Irak’tan işimizi bitirmeden erken ayrıldık, Afganistan’da da öyle. Suriye’de
kimyasal silahlar kırmızı hattımızdır dedik, sonra geri adım attık, Orta
Doğu’daki menfur rejimlere karşı duruşumuzu kundaklayan aç Ruslar tarafından
kandırıldık.
Suriye’deki tutarsız tavrımızla Esed rejimine karşı mücadelelerinde onları
yalnız bırakarak İsrail, Türkiye, Suudi Arabistan ve Körfez ülkeleri gibi
sağlam müttefiklerimizi zor duruma soktuk. Tahran’da güler yüzlü din adamına
tuzağına düşerek göz kırptık, ilkeye dayalı yaptırımları azaltmaya, nükleer
programlarını durdurma kararlılığımızı müzakereyle değiştirmeye ve tehlikeli
rejimlerini dünyaya tekrar kabul ettirmeye giriştik. Suudileri ortada bıraktık
ve güvenilmez ve saf olarak algılanır olduk. Kimse artık Washington’ı ciddiye
almıyor.
Binlerce Müslüman öldürdük
Şimdi de aynanın öbür yüzüne bakalım. Yabancı ülkelerde yüz binlerce
Müslüman öldürdük, böylelikle nefret uyandırdık ve sürekli bir terörist üretimi
kaynağına, kalıcı bir el-Kaide’ye yol açtık.

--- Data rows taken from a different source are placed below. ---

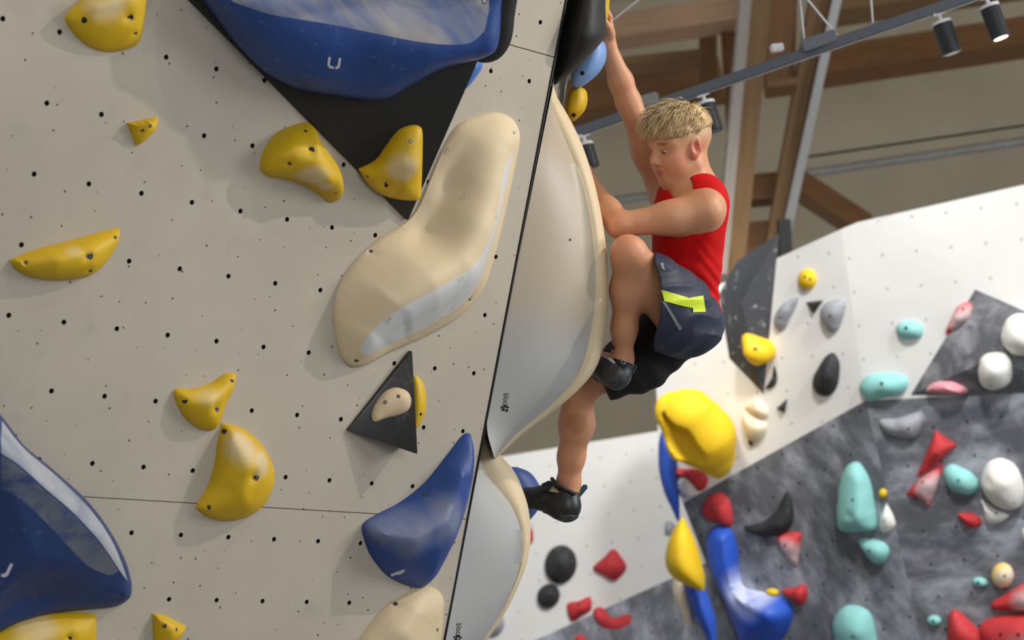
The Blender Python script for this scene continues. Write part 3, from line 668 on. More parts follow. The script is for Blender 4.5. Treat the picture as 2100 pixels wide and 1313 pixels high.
post(((1562, -60, 10.4), (1500, 560, 10.6)), 0.12, 0.2, 1, M['timber'], 'slanted tan timber post behind the boy\'s head, left of the pair')
bar('timber_post', WB(1533, -60, 10.3), WB(1478, 560, 10.5), 0.07, 0.19, PALE, None, 'pale wrapped post edge lining the left slanted timber post', 'post', up=(0, 1, 0))
post(((1694, -60, 10.8), (1582, 560, 11.0)), 0.125, 0.2, 1, M['timber'], 'slanted tan timber post behind the lighting track, right of the pair')
beam('timber_block', (1604, -60, 10.9), (1597, 184, 10.9), 0.16, 0.12, M['timber_brown'], 'brown timber block wedged between the two slanted posts', 'block', up=(0, 1, 0))
beam('timber_block', (1570, 184, 10.7), (1632, 176, 10.7), 0.14, 0.045, M['timber'], 'tan timber spacer closing the foot of the brown block', 'block')
beam('timber_block', (1500, 395, 11.2), (1620, 385, 11.2), 0.12, 0.16, M['timber_brown'], 'brown cross block between the posts beside the pipe', 'block')
beam('timber_block', (1490, 500, 11.2), (1620, 490, 11.2), 0.12, 0.2, M['timber_brown'], 'lowest brown cross block between the posts above the shorts', 'block')
M['galv'] = plain('galvanised_steel', S(176, 176, 174), 0.4, 0.7)
beam('steel_post', (1729, -60, 10.6), (1612, 480, 10.8), 0.05, 0.05, M['galv'], 'slim galvanised steel strip along the right slanted post', 'post', up=(0, 1, 0))
beam('timber_beam', (1700, 22, 11.8), (2150, -44, 11.4), 0.2, 0.13, M['timber'], 'light orange beam at the top edge above the lighting track')
beam('timber_beam', (1640, 146, 12.4), (2200, 62, 12.0), 0.2, 0.19, M['timber_brown'], 'wide brown beam behind the two track lamps')
beam('timber_beam', (1630, 375, 12.0), (1775, 470, 11.8), 0.2, 0.13, M['timber_brown'], 'short brown beam sloping down to the peak of the white wall')
beam('speaker_column', (1607, 450, 10.6), (1612, 560, 10.6), 0.07, 0.06, M['black'], 'slim black box at the foot of the right slanted post', 'box', up=(0, 1, 0))
pipe_m = NT('foil_pipe'); pipe_m.color(S(190, 188, 184)); pipe_m.set(Roughness=0.35, Metallic=0.75); pipe_m.bump(pipe_m.noise(30, 4, 0.7), 0.8, 0.02)
tag(tube('insulated_pipe', [W(1200, 420, 14.9), W(1650, 357, 14.6), W(2200, 275, 14.2)], 0.034, pipe_m.m), 'foil-wrapped silver pipe running across the taupe back wall', 'pipe')
tag(tube('cable_conduit', [W(1600, 330, 13.6), W(2200, 243, 13.2)], 0.008, M['black']), 'thin dark conduit above the foil-wrapped pipe', 'pipe')
# lighting track
RA0, RB0 = W(1150, 283, 7.8), W(2080, -37, 7.2)
M['track'] = plain('track_metal', S(120, 124, 132), 0.35, 0.4); M['lampwhite'] = plain('lamp_white', S(238, 238, 238), 0.4); M['lampbody'] = plain('lamp_body', S(46, 48, 52), 0.4)
tr = bar('lighting_track', RA0, RB0, 0.034, 0.040, M['track'], None, 'long dark lighting track slanting behind the boy', 'lighting track', up=UP)
bar('feed_box', W(1308, 212, 7.68), W(1350, 200, 7.66), 0.05, 0.045, M['galv'], tr, up=UP)
bar('feed_box', W(1580, 100, 7.5), W(1606, 97, 7.5), 0.05, 0.03, M['lampwhite'], tr, up=UP)
bar('joint_cover', W(1645, 96, 7.44), W(1715, 72, 7.42), 0.038, 0.046, M['track'], tr, up=UP)
for a, b in (((1637, -40, 7.4), (1650, 90, 7.46)), ((1620, -45, 7.4), (1716, 72, 7.42)), ((1783, -40, 7.3), (1790, 46, 7.36)), ((1335, -20, 7.6), (1248, 48, 7.7))):
    tube('suspension_wire', [W(*a), W(*b)], 0.004, M['lampwhite'], tr, 6)
def trackpt(u):
    t = (u - 1150) / 930.0; zz = 7.8 * 7.2 / (7.2 + (7.8 - 7.2) * t) if False else 7.8 + (7.2 - 7.8) * t
    return u, 283 - 320 * t, zz
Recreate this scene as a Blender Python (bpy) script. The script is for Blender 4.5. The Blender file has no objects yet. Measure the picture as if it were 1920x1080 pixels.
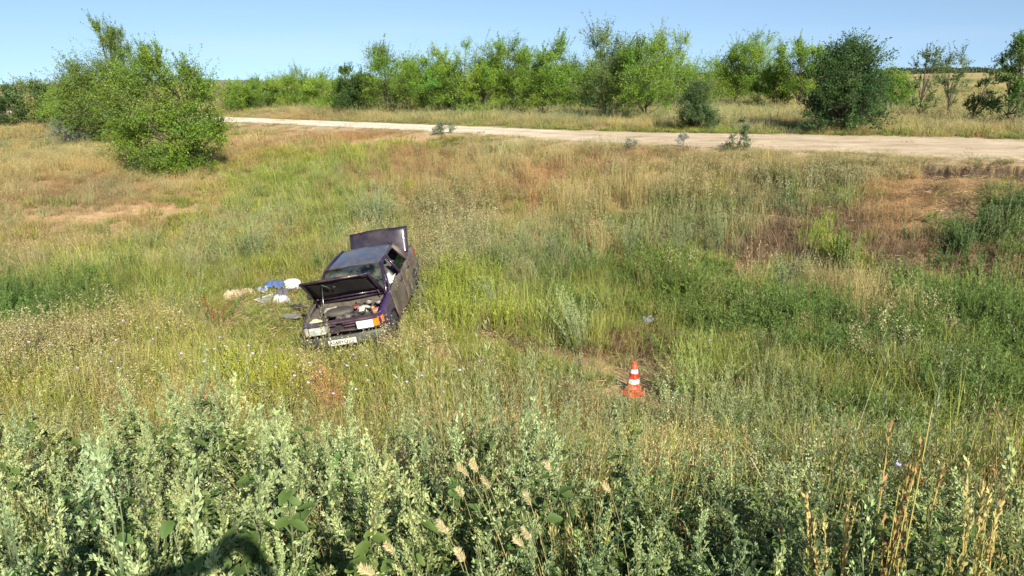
import bpy, bmesh, math, random
import numpy as np
from mathutils import Vector, Matrix, Euler

rad = math.radians
S = bpy.context.scene
COL = S.collection
RNG = np.random.default_rng(7)
random.seed(7)

# ------------------------------------------------------------------ camera, sky, sun, exposure
F, PITCH, ROLL, EYE = 1400.0, rad(15.75), rad(1.0), 4.7
cp_, sp_ = math.cos(PITCH), math.sin(PITCH)
FWD = np.array([0, cp_, -sp_]); UP0 = np.array([0, sp_, cp_]); RT0 = np.array([1.0, 0, 0])
RT = math.cos(ROLL) * RT0 - math.sin(ROLL) * UP0
UP = math.cos(ROLL) * UP0 + math.sin(ROLL) * RT0
CAM0 = np.array([0, 0, EYE])
cam = bpy.data.cameras.new('camera'); cam.lens = F / 1920 * 36; cam.sensor_width = 36
cam.clip_start = 0.05; cam.clip_end = 20000
camo = bpy.data.objects.new('camera', cam); COL.objects.link(camo); S.camera = camo
camo.matrix_world = Matrix(((RT[0], UP[0], -FWD[0], 0), (RT[1], UP[1], -FWD[1], 0), (RT[2], UP[2], -FWD[2], EYE), (0, 0, 0, 1)))

SUN_AZ, SUN_EL = rad(157.0), rad(32)          # clockwise from +Y
w = bpy.data.worlds.new('World'); S.world = w; w.use_nodes = True
nt = w.node_tree; bg = nt.nodes['Background']
sky = nt.nodes.new('ShaderNodeTexSky'); sky.sky_type = 'NISHITA'; sky.sun_disc = False
sky.sun_elevation = SUN_EL; sky.sun_rotation = SUN_AZ
sky.air_density = 1.0; sky.dust_density = 0.35; sky.ozone_density = 2.0; sky.altitude = 50
_tc = nt.nodes.new('ShaderNodeTexCoord'); _ad = nt.nodes.new('ShaderNodeVectorMath'); _ad.operation = 'ADD'; _ad.inputs[1].default_value = (0, 0, 0.15)
_nm = nt.nodes.new('ShaderNodeVectorMath'); _nm.operation = 'NORMALIZE'      # clear dry air: no milky band low down
nt.links.new(_tc.outputs['Generated'], _ad.inputs[0]); nt.links.new(_ad.outputs[0], _nm.inputs[0]); nt.links.new(_nm.outputs[0], sky.inputs[0])
_mp = nt.nodes.new('ShaderNodeMapping'); _mp.inputs['Scale'].default_value = (1.2, 1.2, 14); _cn = nt.nodes.new('ShaderNodeTexNoise'); _cn.inputs['Scale'].default_value = 1.6; _cn.inputs['Detail'].default_value = 5
_cr = nt.nodes.new('ShaderNodeMapRange'); _cr.inputs[1].default_value = .52; _cr.inputs[2].default_value = .80; _cr.inputs[4].default_value = .16      # thin high cloud all over the sky
_cm = nt.nodes.new('ShaderNodeMix'); _cm.data_type = 'RGBA'; _cm.inputs[7].default_value = (5.6, 5.9, 6.3, 1)
nt.links.new(_tc.outputs['Generated'], _mp.inputs[0]); nt.links.new(_mp.outputs[0], _cn.inputs['Vector']); nt.links.new(_cn.outputs[0], _cr.inputs[0]); nt.links.new(_cr.outputs[0], _cm.inputs[0])
nt.links.new(sky.outputs[0], _cm.inputs[6]); nt.links.new(_cm.outputs[2], bg.inputs[0]); bg.inputs[1].default_value = 0.085
sun = bpy.data.lights.new('sun', 'SUN'); sun.energy = 5.0; sun.angle = rad(0.53); sun.color = (1, 0.94, 0.84)
suno = bpy.data.objects.new('sun', sun); COL.objects.link(suno)
sd = Vector((math.sin(SUN_AZ) * math.cos(SUN_EL), math.cos(SUN_AZ) * math.cos(SUN_EL), math.sin(SUN_EL)))
suno.rotation_euler = sd.to_track_quat('Z', 'Y').to_euler(); suno.location = sd * 60
vs = S.view_settings; vs.view_transform = 'Standard'; vs.look = 'None'; vs.gamma = 1; vs.use_curve_mapping = False
vs.exposure = 0.95
try:
    S.cycles.max_bounces = 6; S.cycles.diffuse_bounces = 3; S.cycles.transparent_max_bounces = 8
    S.cycles.use_denoising = True; S.cycles.denoiser = 'OPENIMAGEDENOISE'; S.cycles.denoising_input_passes = 'RGB_ALBEDO_NORMAL'; S.cycles.denoising_prefilter = 'ACCURATE'
    S.cycles.sample_clamp_indirect = 4
except Exception:
    pass

# ------------------------------------------------------------------ generic helpers
def proj(p):
    d = np.asarray(p, float) - CAM0; z = d @ FWD
    return np.stack([960 + F * (d @ RT) / z, 540 - F * (d @ UP) / z], -1)
def ray(px, py):
    return FWD + RT * (px - 960) / F - UP * (py - 540) / F

def tag(o, label=None, cat=None, group=None, kind=None):
    if label: o['label'] = label
    if cat: o['category'] = cat
    if group: o['group'] = group
    if kind: o['kind'] = kind
    return o
def empty(name, loc, rot=(0, 0, 0), label=None, cat=None, group=None, scale=None):
    o = bpy.data.objects.new(name, None); COL.objects.link(o); o.location = loc; o.rotation_euler = rot
    o.empty_display_size = 0.2
    if scale is not None: o.scale = (scale,) * 3 if np.isscalar(scale) else scale
    return tag(o, label, cat, group)
def link(name, me, parent=None, link_it=True):
    o = bpy.data.objects.new(name, me)
    if link_it: COL.objects.link(o)
    if parent is not None: o.parent = parent
    return o
def copy_tree(o, parent=None, tint=None):
    c = o.copy(); COL.objects.link(c)
    if parent is not None: c.parent = parent
    if tint is not None: c.color = tint
    for ch in o.children: copy_tree(ch, c, tint)
    return c

def make_mesh(name, V, T, C=None, mat=None, smooth=False):
    V = np.ascontiguousarray(V, np.float32); T = np.ascontiguousarray(T, np.int32)
    me = bpy.data.meshes.new(name); n = len(T); k = T.shape[1]
    me.vertices.add(len(V)); me.vertices.foreach_set('co', V.ravel())
    me.loops.add(n * k); me.loops.foreach_set('vertex_index', T.ravel())
    me.polygons.add(n); me.polygons.foreach_set('loop_start', np.arange(0, n * k, k, dtype=np.int32))
    me.polygons.foreach_set('use_smooth', np.full(n, smooth))
    if C is not None:
        a = me.attributes.new('col', 'FLOAT_COLOR', 'POINT')
        C = np.concatenate([np.asarray(C, np.float32), np.ones((len(C), 1), np.float32)], 1)
        a.data.foreach_set('color', np.ascontiguousarray(C).ravel())
    me.update(calc_edges=True)
    if mat: me.materials.append(mat)
    return me

class MB:                                              # triangle soup with a colour per vertex
    def __init__(s): s.V = []; s.T = []; s.C = []; s.n = 0
    def add(s, V, T, C):
        V = np.asarray(V, float).reshape(-1, 3); C = np.asarray(C, float)
        if C.ndim == 1: C = np.tile(C, (len(V), 1))
        s.V.append(V); s.T.append(np.asarray(T, int) + s.n); s.C.append(C); s.n += len(V)
    def mesh(s, name, mat, smooth=False):
        return make_mesh(name, np.concatenate(s.V), np.concatenate(s.T), np.concatenate(s.C), mat, smooth)

def lerp(a, b, t): return a + (b - a) * t
def unit(v): return v / np.maximum(np.linalg.norm(v, axis=-1, keepdims=True), 1e-9)
def sstep(a, b, x):
    t = np.clip((x - a) / (b - a), 0, 1); return t * t * (3 - 2 * t)
def hash2(i, j, seed):
    h = (i * 374761393 + j * 668265263 + seed * 1442695041) & 0x7fffffff
    h = ((h ^ (h >> 13)) * 1274126177) & 0x7fffffff
    return ((h ^ (h >> 16)) & 0xffff) / 65535.0
def vnoise(x, y, scale, seed=0):                        # value noise, -1..1
    x = np.asarray(x, float) / scale; y = np.asarray(y, float) / scale
    i = np.floor(x).astype(np.int64); j = np.floor(y).astype(np.int64); u = x - i; v = y - j
    u = u * u * (3 - 2 * u); v = v * v * (3 - 2 * v)
    a = hash2(i, j, seed); b = hash2(i + 1, j, seed); c = hash2(i, j + 1, seed); d = hash2(i + 1, j + 1, seed)
    return (lerp(lerp(a, b, u), lerp(c, d, u), v)) * 2 - 1

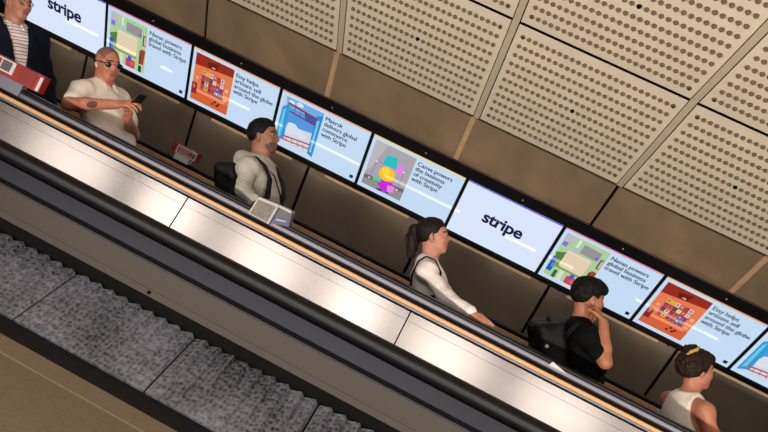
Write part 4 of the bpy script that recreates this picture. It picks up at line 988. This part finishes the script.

Suriye krizini çözemedik, fakat
vicdanımızı tatmin etmek için füzeleri gönderseydik muhtemelen kargaşa
büyüyecek, radikal cihatçılar sahneye hâkim olacaktı. Kötü tasarlanmış Suriye
politikalarında Türkiye ve Suudi Arabistan’a destek vermemeliydik. Dostlar
birbirlerinin sarhoş araba sürmesine izin vermez. ABD’nin durumu kötüye
gidiyor. Ve biz henüz bunun farkında değiliz.”